15. Another point of dispute is as to whether duty exemption under Notification No. 5/2006-ST would be admissible to the Distributor in this group of cases. In this regard, the Department plea is that this exemption is not applicable when the taxable service is provided by a person under a brand name/trade name, whether registered or not, of another person and in this group of cases, the Distributors have promoted the sale/marketing of branded products. This plea of the Department is not correct, as in these cases the distributors are engaged in promoting sales/marketing of the products of Amway and they are not marketing or promoting any taxable service which is branded and the brand name belongs to another person. Marketing or sale promotion of branded products by a person/commission agent does not amount to providing branded service by him and hence, marketing or sales promotion of a branded products does not come under the exclusion category as mentioned in the proviso to notification No. 6/05-ST. In this group of cases, the eligibility of the Distributors (assessee) for the exemption Notification No. 06/2005-ST has not been examined and for this purpose also, these matters have to be remanded to the Original Adjudicating Authority.

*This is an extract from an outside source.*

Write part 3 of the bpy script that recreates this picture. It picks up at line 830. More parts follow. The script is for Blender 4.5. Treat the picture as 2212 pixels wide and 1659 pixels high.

7. We are, therefore, of the opinion that the appellant is entitled for the benefit of Notification No. 5/2006-ST(supra) as the exemption Notification is available to the noticee. The ‘tax dues’ declared by the appellant under VCES is appropriate. The impugned order is, therefore, not sustainable.

8. In view of above, the impugned order is set aside and the appeal is allowed with consequential benefit.